Greenland narwhals at a cross ... roads

 








Greenland native hunters keep hunting narwhals, and they are apparently hunting too many.


The last hunt? Future in peril for ‘the unicorn of the sea’

To be clear, it's the Greenland population that's in trouble;  according to the article, there are an estimated 120,000 narwhals globally (which means the Arctic). 

"Greenland’s government introduced quotas for hunting narwhal for the first time in 2004, and also banned the lucrative export of their tusks. Narwhal meat is now the hunters’ most commercially prized product, and is distributed around the country from the hunting districts to be sold in Facebook groups and supermarkets, where it can fetch 500 Danish kroner (£57) a kilo.
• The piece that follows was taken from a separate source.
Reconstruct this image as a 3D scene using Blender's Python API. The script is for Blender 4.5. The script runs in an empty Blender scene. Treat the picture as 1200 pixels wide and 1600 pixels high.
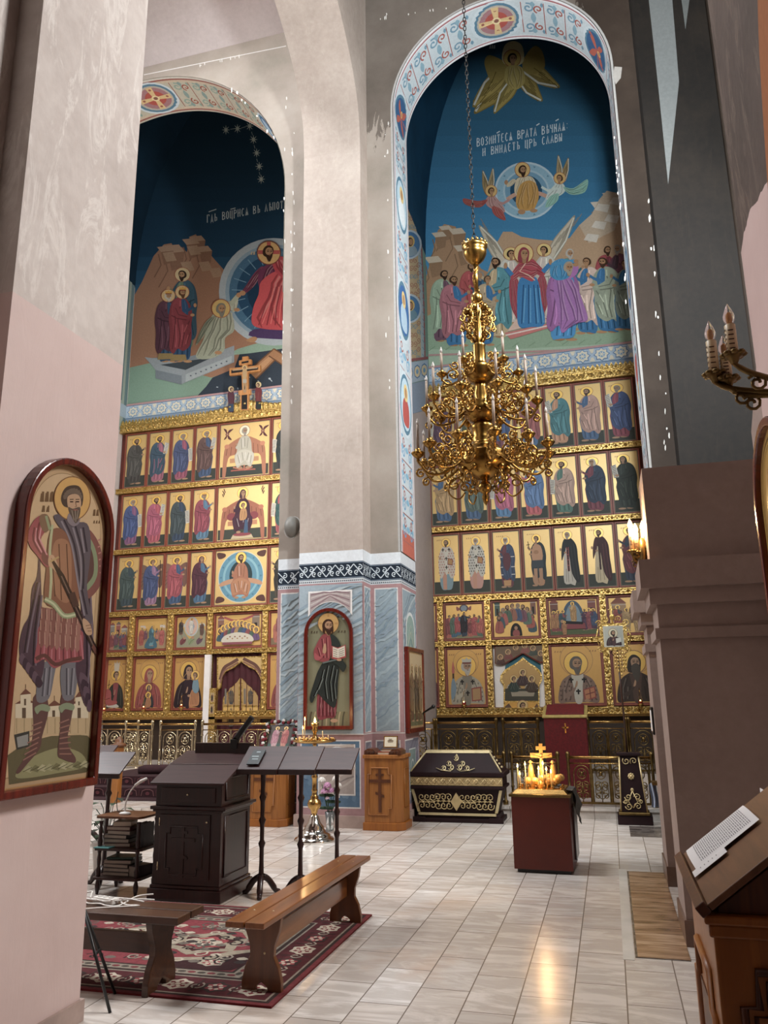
import bpy, bmesh, math, random
from mathutils import Vector, Matrix
SC = bpy.context.scene
COL = SC.collection
PI = math.pi
RND = random.Random(7)

# ---------------------------------------------------------------- camera
CAM_H = 1.7
YAW, PITCH, ROLL, FPX = 0.26937433, 0.23425907, -0.0135803, 1228.87
_F = Vector((-math.sin(YAW)*math.cos(PITCH), math.cos(YAW)*math.cos(PITCH), math.sin(PITCH)))
_r = Vector((math.cos(YAW), math.sin(YAW), 0.0))
_u = _r.cross(_F)
_R = _r*math.cos(ROLL) + _u*math.sin(ROLL)
_U = -_r*math.sin(ROLL) + _u*math.cos(ROLL)
cam = bpy.data.cameras.new('camera')
cam_ob = bpy.data.objects.new('camera', cam)
COL.objects.link(cam_ob)
cam.sensor_fit = 'VERTICAL'
cam.sensor_height = 36.0
cam.sensor_width = 27.0
cam.lens = 36.0*FPX/1600.0
cam.clip_end = 200
cam.clip_start = 0.05
_m = Matrix((( _R.x, _U.x, -_F.x, 0), (_R.y, _U.y, -_F.y, 0), (_R.z, _U.z, -_F.z, CAM_H), (0, 0, 0, 1)))
cam_ob.matrix_world = _m
SC.camera = cam_ob

# ---------------------------------------------------------------- world, lights, exposure
SC.view_settings.view_transform = 'Standard'
SC.view_settings.look = 'None'
SC.view_settings.exposure = 0.54
SC.view_settings.gamma = 1.0
SC.view_settings.use_curve_mapping = False
w = bpy.data.worlds.new('daylight')
SC.world = w
w.use_nodes = True
w.node_tree.nodes['Background'].inputs[0].default_value = (0.86, 0.93, 1.0, 1)
w.node_tree.nodes['Background'].inputs[1].default_value = 0.55

def area(name, loc, target, sx, sy, power, color):
 l = bpy.data.lights.new(name, 'AREA')
 l.shape = 'RECTANGLE'; l.size = sx; l.size_y = sy
 l.energy = power; l.color = color
 o = bpy.data.objects.new(name, l)
 o.location = loc
 o.rotation_euler = (Vector(target)-Vector(loc)).to_track_quat('-Z', 'Y').to_euler()
 COL.objects.link(o)
 return o
area('dome_daylight', (-5.6, 8.0, 16.0), (-5.6, 7.6, 0), 5.0, 2.6, 1900, (0.93, 0.97, 1.0))
area('right_mural_fill', (0.8, 5.2, 8.0), (-1.6, 16.6, 11.4), 0.5, 1.6, 540, (0.9, 0.97, 1.0))  # floating area light added to brighten the right mural
area('aisle_window_daylight', (4.4, 7.5, 9.0), (-2.95, 3.7, 4.0), 1.6, 2.2, 620, (1.0, 0.97, 0.95))
area('north_fill', (-11.5, 7.6, 9.0), (0.4, 6.8, 1.6), 2.0, 3.0, 520, (0.97, 0.98, 1.0))  # unseen area light added to brighten faces turned to the left
area('altar_fill', (-4.66, 12.7, 6.6), (-9.2, 16.4, 7.4), 0.3, 6.0, 270, (1.0, 0.95, 0.86))  # added fill for the left bay, hidden behind the wall strip
area('side_altar_fill', (-3.2, 12.75, 4.4), (-0.4, 16.4, 3.0), 0.3, 3.0, 30, (1.0, 0.9, 0.75))  # added fill for the right bay, hidden behind the jamb

# pixel (of the 1200 x 1600 frame) to a point on a real plane of the place
def _ray(x, y):
 return _F*FPX + _R*(x-600.0) + _U*(800.0-y)
def at(x, y, Y):
 d = _ray(x, y); k = Y/d.y
 return Vector((d.x*k, Y, CAM_H+d.z*k))
def atx(x, y, X):
 d = _ray(x, y); k = X/d.x
 return Vector((X, d.y*k, CAM_H+d.z*k))
def fl(x, y, z=0.0):
 d = _ray(x, y); k = (z-CAM_H)/d.z
 return Vector((d.x*k, d.y*k, z))
# ---------------------------------------------------------------- colours and materials
def lin(c):
 if isinstance(c, str):
  c = c.lstrip('#')
  c = [int(c[i:i+2], 16)/255.0 for i in (0, 2, 4)]
  c = [v/12.92 if v <= 0.04045 else ((v+0.055)/1.055)**2.4 for v in c]
 return (c[0], c[1], c[2], 1.0)
def mixc(a, b, t):
 a = lin(a); b = lin(b)
 return tuple(a[i]*(1-t)+b[i]*t for i in range(3))

class NT:
 def __init__(s, name):
  s.m = bpy.data.materials.new(name)
  s.m.use_nodes = True
  s.t = s.m.node_tree
  s.b = s.t.nodes['Principled BSDF']
 def n(s, kind, **kw):
  x = s.t.nodes.new(kind)
  for k, v in kw.items():
   setattr(x, k, v)
  return x
 def l(s, a, b):
  s.t.links.new(a, b)
 def coord(s, scale=(1, 1, 1), rot=(0, 0, 0), loc=(0, 0, 0), src='Position'):
  if src == 'Position':
   g = s.n('ShaderNodeNewGeometry').outputs['Position']
  else:
   g = s.n('ShaderNodeTexCoord').outputs[src]
  mp = s.n('ShaderNodeMapping')
  mp.inputs['Scale'].default_value = scale
  mp.inputs['Rotation'].default_value = rot
  mp.inputs['Location'].default_value = loc
  s.l(g, mp.inputs['Vector'])
  return mp.outputs[0]
 def noise(s, vec, scale=5.0, detail=4.0, rough=0.5, dist=0.0):
  x = s.n('ShaderNodeTexNoise')
  x.inputs['Scale'].default_value = scale
  x.inputs['Detail'].default_value = detail
  x.inputs['Roughness'].default_value = rough
  x.inputs['Distortion'].default_value = dist
  s.l(vec, x.inputs['Vector'])
  return x.outputs[0]
 def ramp(s, fac, stops):
  r = s.n('ShaderNodeValToRGB')
  e = r.color_ramp.elements
  while len(e) < len(stops):
   e.new(0.5)
  for i, (p, c) in enumerate(stops):
   e[i].position = p
   e[i].color = lin(c) if not isinstance(c, (int, float)) else (c, c, c, 1)
  s.l(fac, r.inputs[0])
  return r.outputs[0]
 def mix(s, fac, a, b, mode='MIX'):
  x = s.n('ShaderNodeMix', data_type='RGBA', blend_type=mode)
  for sock, v in ((x.inputs[0], fac), (x.inputs[6], a), (x.inputs[7], b)):
   if isinstance(v, (int, float)):
    sock.default_value = v
   elif isinstance(v, (str, tuple, list)):
    sock.default_value = lin(v)
   else:
    s.l(v, sock)
  return x.outputs[2]
 def math(s, op, a, b=0.0, c=0.0):
  x = s.n('ShaderNodeMath', operation=op)
  for i, v in enumerate((a, b, c)):
   if isinstance(v, (int, float)):
    x.inputs[i].default_value = v
   else:
    s.l(v, x.inputs[i])
  return x.outputs[0]
 def sep(s, vec):
  x = s.n('ShaderNodeSeparateXYZ')
  s.l(vec, x.inputs[0])
  return x.outputs
 def bump(s, h, strength=0.3, dist=0.01):
  x = s.n('ShaderNodeBump')
  x.inputs['Strength'].default_value = strength
  x.inputs['Distance'].default_value = dist
  s.l(h, x.inputs['Height'])
  s.l(x.outputs[0], s.b.inputs['Normal'])
 def fin(s, color=None, rough=0.5, metal=0.0, spec=0.5):
  if color is not None:
   if isinstance(color, (str, tuple, list)):
    s.b.inputs['Base Color'].default_value = lin(color)
   else:
    s.l(color, s.b.inputs['Base Color'])
  if isinstance(rough, (int, float)):
   s.b.inputs['Roughness'].default_value = rough
  else:
   s.l(rough, s.b.inputs['Roughness'])
  s.b.inputs['Metallic'].default_value = metal
  s.b.inputs['Specular IOR Level'].default_value = spec
  return s.m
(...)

Yet, despite hunting restrictions, populations are plummeting, according to surveys by the Greenland Institute of Natural Resources, a government advisory body that monitors the environment. In 2008, surveys estimated there were about 1,900 narwhals in Ittoqqortoormiit, the main hunting location in east Greenland. At the last count in the area, in 2016, the population was put at about 400.

Scientists estimate that today the three hunting sites in the east – Ittoqqortoormiit, Tasiilaq and Kangerlussuaq fjord – have no more than 600 narwhals combined."